Le grand patron de Canwest a placé sur le bloc opératoire le réseau télévisé Global, le quotidien torontois National Post ainsi que trois chaînes spécialisées, des entreprises qui représentent 30% du chiffre d'affaires du groupe. Le conseil d'administration de Canwest a retenu les services de Hap Stephen, le grand chirurgien du Canada inc. (Dylex, Algoma, Stelco) comme chef de la restructuration, tandis que la cour a entériné le choix de la firme FTI comme contrôleur.
Ce sont eux qui deviseront l'avenir de ces médias au cours des six prochains mois, si tout se boucle aussi rapidement que Leonard Asper l'espère. Avenir qui pourrait donner lieu à un rachat du National Post par sa direction, Paul Godfrey en tête, comme certains spéculent.

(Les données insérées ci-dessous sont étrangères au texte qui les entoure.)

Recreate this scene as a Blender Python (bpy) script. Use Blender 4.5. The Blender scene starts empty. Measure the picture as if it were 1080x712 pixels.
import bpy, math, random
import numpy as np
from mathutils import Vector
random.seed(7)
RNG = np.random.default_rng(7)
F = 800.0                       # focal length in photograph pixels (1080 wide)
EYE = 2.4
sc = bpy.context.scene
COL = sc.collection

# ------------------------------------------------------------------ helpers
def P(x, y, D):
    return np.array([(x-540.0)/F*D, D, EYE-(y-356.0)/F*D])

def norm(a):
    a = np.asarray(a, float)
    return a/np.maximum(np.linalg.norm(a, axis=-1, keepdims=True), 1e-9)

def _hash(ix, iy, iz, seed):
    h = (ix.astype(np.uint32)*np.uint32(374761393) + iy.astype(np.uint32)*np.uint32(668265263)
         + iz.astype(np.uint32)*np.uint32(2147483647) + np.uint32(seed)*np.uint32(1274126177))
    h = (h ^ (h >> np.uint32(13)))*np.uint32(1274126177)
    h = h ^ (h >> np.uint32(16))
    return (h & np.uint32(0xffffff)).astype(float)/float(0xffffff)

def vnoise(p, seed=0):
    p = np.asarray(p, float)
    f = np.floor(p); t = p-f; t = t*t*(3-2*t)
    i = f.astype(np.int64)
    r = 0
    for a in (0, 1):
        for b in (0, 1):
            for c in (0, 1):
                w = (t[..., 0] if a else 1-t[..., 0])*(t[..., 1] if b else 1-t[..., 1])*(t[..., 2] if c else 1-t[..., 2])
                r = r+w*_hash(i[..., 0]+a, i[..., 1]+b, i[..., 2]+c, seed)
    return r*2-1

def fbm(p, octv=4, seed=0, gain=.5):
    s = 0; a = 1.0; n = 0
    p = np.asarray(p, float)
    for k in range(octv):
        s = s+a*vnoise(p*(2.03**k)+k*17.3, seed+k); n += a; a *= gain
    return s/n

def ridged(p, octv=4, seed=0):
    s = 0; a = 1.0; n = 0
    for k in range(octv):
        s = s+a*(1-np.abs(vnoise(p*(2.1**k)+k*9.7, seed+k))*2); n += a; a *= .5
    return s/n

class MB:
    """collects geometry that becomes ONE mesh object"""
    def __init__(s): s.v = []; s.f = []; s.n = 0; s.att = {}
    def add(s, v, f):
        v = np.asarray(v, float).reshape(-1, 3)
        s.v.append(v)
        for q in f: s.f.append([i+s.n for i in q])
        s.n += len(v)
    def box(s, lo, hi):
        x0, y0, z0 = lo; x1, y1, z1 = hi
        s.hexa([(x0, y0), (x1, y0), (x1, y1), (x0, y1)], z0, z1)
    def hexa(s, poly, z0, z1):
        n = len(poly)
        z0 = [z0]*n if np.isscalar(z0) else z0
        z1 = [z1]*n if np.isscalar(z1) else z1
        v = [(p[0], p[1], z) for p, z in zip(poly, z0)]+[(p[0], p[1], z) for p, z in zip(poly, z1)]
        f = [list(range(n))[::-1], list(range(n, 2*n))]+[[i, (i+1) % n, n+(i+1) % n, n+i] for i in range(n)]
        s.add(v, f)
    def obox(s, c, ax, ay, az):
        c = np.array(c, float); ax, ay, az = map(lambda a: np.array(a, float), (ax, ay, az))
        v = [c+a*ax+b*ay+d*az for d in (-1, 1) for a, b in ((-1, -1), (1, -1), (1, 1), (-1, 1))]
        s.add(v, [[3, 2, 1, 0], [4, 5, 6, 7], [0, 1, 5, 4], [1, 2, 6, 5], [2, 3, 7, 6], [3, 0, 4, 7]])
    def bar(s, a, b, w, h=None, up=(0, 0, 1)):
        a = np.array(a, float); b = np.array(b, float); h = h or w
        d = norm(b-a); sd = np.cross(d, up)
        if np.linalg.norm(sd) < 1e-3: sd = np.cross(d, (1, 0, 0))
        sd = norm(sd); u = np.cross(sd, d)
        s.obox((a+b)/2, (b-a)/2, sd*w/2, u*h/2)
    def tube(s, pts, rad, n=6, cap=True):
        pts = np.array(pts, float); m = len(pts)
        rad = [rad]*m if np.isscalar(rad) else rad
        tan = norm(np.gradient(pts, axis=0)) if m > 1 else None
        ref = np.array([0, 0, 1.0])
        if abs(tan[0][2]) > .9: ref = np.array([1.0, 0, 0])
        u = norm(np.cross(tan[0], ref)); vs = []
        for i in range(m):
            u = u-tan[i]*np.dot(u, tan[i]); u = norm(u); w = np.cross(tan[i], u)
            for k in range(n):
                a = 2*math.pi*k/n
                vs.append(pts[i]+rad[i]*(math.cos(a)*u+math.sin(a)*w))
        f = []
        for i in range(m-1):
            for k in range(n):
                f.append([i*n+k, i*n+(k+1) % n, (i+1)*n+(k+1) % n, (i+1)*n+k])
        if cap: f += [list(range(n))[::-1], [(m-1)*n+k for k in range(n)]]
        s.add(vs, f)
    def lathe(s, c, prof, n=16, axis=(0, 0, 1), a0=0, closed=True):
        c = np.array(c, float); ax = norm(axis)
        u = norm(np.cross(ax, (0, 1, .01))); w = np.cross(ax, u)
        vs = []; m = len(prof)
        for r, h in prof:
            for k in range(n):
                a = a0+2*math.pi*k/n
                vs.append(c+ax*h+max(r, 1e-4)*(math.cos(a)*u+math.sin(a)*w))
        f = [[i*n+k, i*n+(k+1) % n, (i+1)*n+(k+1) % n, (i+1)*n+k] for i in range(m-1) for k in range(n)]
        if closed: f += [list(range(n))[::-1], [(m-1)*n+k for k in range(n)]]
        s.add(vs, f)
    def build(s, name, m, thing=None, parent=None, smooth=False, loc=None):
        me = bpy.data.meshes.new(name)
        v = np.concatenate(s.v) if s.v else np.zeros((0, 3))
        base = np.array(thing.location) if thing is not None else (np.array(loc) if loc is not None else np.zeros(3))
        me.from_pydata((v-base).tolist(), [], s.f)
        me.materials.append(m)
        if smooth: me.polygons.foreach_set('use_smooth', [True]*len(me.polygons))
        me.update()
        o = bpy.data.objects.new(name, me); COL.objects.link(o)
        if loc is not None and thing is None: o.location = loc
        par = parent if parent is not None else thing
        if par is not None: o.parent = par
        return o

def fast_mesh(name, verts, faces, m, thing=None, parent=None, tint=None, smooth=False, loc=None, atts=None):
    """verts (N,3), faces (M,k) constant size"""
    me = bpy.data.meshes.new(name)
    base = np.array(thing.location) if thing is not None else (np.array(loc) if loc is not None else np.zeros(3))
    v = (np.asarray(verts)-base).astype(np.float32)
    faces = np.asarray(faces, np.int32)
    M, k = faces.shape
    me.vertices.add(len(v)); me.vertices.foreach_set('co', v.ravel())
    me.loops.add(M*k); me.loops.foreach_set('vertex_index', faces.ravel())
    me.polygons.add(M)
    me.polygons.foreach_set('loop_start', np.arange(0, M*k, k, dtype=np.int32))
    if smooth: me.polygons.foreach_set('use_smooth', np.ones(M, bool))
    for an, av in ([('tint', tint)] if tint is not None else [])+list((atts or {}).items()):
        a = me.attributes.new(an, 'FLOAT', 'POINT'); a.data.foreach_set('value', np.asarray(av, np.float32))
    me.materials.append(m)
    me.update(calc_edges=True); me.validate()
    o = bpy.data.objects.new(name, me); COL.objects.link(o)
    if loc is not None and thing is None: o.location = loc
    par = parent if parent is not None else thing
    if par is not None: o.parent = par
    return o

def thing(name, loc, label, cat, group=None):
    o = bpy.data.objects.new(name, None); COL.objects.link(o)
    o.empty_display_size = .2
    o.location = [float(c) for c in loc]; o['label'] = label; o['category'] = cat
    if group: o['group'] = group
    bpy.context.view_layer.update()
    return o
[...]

Deux seules choses semblent toutefois acquises. La fratrie Asper (Leonard travaille avec son frère David et sa soeur Gail), qui contrôle Canwest grâce à ses actions à droit de vote multiple, perdra son emprise, puisque les actionnaires actuels n'auront plus que 2,3% du capital de la société restructurée. Et cela, même si la famille se dit prête à injecter 15 millions de dollars de plus.
L'autre, c'est que les Asper tiennent mordicus à conserver leurs chaînes télé spécialisées, exclues de la restructuration.
Le CRTC étudie les changements à apporter aux règles de financement des chaînes télévisées, qui favorisent les spécialistes. Cette décision fait l'objet de pressions intenses des chaînes généralistes comme Global, qui affirment être injustement traitées. Mais d'ici à ce que les règles changent (et ce n'est pas acquis s'il faut en croire le lobby des télédistributeurs, qui s'offrait hier encore de pleines pages de publicité), les chaînes spécialisées restent des planches à imprimer des billets.
Les chasseurs de télé spécialisée comme Astral et Corus devront donc en faire leur deuil, du moins pour l'instant. Surtout Astral, qui est encore déçue de s'être fait couper l'herbe sous le pied lors de la vente d'Alliance il y a deux ans. (C'était d'autant plus frustrant que Canwest et Goldman Sachs ont habilement contourné la loi qui limite la propriété étrangère des médias électroniques avec l'aval du CRTC.)
Les chaînes télé spécialisées sont peut-être le dernier joyau d'un empire qui chancèle. Mais la famille Asper y tient.